Monday, May 3, 2010

losing my father......?

I still have not been able to believe that I will not see my father again- its been three years when we all saw him off on his final journey, but even now, I find him all around me- this is a comforting feeling, but not real- I know it, but dont know what to do about it.
I can hear him telling me what to do when I am confused.... I can sense his displeasure when I do something he never liked.
I find him often helping us out of problems- guiding us when its time to take a call.
I went fishing the other day; and while three times I could feel the tug at the bait at the end of my fishing line, I could catch no fish.
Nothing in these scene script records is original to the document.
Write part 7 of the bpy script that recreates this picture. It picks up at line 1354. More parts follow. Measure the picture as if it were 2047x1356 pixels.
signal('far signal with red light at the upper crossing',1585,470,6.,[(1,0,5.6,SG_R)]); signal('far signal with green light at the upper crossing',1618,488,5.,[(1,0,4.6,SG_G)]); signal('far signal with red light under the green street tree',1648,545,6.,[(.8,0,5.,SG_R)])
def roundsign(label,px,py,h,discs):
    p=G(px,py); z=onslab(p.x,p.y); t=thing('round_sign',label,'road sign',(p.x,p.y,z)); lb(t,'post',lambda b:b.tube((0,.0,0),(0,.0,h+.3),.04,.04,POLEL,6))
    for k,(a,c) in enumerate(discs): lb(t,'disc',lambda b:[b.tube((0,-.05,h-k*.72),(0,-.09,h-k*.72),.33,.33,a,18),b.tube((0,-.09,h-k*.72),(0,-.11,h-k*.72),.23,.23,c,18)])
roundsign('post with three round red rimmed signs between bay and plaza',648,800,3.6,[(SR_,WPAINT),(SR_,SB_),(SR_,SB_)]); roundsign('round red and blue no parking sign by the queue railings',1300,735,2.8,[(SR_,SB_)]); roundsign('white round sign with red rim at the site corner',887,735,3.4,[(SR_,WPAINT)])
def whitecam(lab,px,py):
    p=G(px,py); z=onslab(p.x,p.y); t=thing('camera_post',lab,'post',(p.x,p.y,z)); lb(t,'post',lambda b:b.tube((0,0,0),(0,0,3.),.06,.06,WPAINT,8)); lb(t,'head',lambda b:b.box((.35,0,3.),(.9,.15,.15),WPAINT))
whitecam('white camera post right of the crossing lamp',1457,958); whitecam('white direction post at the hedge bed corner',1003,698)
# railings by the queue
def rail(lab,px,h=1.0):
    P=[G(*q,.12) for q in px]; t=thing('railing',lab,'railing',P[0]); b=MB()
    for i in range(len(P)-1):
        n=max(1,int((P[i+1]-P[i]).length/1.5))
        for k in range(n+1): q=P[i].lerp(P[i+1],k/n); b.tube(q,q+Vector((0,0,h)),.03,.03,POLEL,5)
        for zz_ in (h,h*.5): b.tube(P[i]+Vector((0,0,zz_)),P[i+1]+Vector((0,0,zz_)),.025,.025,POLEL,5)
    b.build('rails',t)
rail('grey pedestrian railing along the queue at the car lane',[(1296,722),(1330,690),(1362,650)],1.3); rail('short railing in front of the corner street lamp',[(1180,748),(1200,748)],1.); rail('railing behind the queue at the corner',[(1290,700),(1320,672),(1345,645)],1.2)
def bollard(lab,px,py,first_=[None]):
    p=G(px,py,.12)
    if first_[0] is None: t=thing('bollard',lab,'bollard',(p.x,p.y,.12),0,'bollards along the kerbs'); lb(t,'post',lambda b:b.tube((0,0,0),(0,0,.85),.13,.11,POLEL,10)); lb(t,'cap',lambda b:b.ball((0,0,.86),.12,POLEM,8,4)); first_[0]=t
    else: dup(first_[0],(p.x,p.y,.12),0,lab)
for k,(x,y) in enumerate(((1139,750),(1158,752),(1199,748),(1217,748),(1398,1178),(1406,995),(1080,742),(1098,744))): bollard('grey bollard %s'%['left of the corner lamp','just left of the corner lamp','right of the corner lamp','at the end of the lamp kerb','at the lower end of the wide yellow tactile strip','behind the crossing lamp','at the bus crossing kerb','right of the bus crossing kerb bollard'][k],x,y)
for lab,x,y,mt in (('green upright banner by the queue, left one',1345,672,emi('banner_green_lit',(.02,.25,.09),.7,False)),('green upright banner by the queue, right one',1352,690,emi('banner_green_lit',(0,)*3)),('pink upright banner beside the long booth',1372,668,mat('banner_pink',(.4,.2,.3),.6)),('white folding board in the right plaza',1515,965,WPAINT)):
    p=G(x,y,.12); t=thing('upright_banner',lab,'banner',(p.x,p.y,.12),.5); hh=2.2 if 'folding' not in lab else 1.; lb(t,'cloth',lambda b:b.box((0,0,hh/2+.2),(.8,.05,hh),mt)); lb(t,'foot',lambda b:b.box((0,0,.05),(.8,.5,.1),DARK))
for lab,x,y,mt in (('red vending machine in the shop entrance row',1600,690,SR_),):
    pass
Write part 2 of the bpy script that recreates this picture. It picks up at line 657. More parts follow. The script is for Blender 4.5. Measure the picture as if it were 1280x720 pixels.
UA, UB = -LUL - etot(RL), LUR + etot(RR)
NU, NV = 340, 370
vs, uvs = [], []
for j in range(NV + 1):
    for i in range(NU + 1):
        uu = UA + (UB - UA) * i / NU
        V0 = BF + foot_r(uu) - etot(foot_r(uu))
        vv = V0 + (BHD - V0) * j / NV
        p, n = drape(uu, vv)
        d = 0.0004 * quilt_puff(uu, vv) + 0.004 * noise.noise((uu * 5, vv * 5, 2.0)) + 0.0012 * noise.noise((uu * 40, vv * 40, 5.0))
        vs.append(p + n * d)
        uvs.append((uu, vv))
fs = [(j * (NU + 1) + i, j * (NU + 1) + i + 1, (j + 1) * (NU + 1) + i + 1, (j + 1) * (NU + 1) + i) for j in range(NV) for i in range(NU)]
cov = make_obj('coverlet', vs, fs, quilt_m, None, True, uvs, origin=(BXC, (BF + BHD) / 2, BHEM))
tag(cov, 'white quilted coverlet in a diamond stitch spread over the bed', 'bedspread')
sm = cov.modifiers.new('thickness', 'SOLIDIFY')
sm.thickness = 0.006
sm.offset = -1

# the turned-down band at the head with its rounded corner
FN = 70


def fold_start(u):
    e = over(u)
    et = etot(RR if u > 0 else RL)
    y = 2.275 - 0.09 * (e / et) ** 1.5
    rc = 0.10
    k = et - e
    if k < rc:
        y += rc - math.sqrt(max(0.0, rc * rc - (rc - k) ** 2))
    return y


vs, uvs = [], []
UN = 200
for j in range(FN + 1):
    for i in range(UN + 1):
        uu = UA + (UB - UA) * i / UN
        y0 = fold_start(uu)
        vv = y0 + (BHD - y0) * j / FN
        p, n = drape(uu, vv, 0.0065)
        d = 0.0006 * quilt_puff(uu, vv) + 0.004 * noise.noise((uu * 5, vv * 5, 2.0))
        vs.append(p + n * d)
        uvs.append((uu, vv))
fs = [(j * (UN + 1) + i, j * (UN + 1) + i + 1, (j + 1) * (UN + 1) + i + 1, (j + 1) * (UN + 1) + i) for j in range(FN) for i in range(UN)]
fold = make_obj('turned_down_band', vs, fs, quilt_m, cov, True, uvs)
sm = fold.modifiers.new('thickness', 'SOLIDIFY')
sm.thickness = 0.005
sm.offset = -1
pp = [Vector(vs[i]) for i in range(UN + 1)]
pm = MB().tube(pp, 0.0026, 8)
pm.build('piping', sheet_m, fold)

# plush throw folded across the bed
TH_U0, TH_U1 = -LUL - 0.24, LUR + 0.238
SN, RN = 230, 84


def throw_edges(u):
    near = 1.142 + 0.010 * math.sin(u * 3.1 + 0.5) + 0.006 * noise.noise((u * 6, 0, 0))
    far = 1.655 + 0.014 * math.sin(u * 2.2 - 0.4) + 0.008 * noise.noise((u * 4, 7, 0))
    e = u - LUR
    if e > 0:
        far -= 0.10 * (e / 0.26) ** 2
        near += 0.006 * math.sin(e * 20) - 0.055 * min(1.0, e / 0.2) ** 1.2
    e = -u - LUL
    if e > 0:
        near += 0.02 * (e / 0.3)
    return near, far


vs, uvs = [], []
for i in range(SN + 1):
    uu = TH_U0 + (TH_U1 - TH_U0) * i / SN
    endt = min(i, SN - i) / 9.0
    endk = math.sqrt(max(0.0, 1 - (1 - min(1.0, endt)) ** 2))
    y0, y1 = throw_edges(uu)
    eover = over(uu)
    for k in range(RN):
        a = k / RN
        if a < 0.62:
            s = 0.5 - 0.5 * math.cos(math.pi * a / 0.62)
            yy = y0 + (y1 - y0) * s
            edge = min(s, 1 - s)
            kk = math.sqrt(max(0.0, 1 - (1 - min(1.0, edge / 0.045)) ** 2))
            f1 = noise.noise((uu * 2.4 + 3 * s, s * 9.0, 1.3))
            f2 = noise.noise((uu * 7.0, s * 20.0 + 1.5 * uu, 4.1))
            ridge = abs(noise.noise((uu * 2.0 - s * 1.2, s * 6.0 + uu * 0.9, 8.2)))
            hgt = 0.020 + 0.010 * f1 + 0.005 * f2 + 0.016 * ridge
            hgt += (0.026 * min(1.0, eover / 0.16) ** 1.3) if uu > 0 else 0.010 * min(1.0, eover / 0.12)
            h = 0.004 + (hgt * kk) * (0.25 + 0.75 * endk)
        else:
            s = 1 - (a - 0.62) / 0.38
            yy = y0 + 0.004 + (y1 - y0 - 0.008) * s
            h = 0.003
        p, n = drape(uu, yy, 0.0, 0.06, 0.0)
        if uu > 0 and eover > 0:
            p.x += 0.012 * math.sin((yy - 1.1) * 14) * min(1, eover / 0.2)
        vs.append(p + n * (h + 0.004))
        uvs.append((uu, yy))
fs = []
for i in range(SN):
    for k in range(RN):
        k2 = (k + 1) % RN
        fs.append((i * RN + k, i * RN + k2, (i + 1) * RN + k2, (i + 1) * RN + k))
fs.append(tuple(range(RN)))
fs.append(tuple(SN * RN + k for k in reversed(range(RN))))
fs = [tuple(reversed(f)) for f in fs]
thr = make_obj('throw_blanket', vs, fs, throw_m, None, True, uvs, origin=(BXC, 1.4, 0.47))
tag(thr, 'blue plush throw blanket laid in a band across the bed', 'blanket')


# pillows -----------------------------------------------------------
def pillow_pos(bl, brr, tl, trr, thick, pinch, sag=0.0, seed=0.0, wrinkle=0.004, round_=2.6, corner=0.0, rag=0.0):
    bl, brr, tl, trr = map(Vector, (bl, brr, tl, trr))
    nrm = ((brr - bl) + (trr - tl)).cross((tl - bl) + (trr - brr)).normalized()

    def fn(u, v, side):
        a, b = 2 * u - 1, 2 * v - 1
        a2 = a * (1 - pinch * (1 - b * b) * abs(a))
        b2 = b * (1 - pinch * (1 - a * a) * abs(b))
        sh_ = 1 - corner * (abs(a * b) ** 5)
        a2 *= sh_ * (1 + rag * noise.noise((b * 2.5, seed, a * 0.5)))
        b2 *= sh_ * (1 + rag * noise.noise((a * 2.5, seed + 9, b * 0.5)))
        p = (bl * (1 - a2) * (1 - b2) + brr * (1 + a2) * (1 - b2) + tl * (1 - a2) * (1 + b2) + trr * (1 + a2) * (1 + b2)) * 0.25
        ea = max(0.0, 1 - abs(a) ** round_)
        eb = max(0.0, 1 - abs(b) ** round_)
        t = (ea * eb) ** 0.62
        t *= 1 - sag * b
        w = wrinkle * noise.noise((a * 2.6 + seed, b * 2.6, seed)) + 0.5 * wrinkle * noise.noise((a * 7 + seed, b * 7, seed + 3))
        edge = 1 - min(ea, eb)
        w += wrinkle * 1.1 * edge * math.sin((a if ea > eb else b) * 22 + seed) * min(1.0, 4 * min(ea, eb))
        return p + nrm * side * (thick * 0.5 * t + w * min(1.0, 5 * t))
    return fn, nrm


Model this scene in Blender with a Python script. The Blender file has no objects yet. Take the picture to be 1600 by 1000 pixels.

I could hear him telling me that this is how it has to be- the three fish had been waiting for me to come by and feed them, though my intention was different, my karma willed otherwise.
When our driver ran away with over Rs 10000 in debt he owed us, I was so much at peace because he seemed to find out and tell me that is was a karmic debt paid off finally- I felt lighter, better, releived.
So tell me- how can I believe that I do not have my father around?

2 comments:

Beena said...

Your thoughts touched my heart so deeply that it brought tears in my eyes, Dolly. I loved the way you expressed your feelings so beautifully. I must say,I connected with it instantly.
I am sure your father is watching and blessing you wherever he is!!

DOLLY SAXENA said...

thank you anjali. dads are the bestest. love them as much as you can.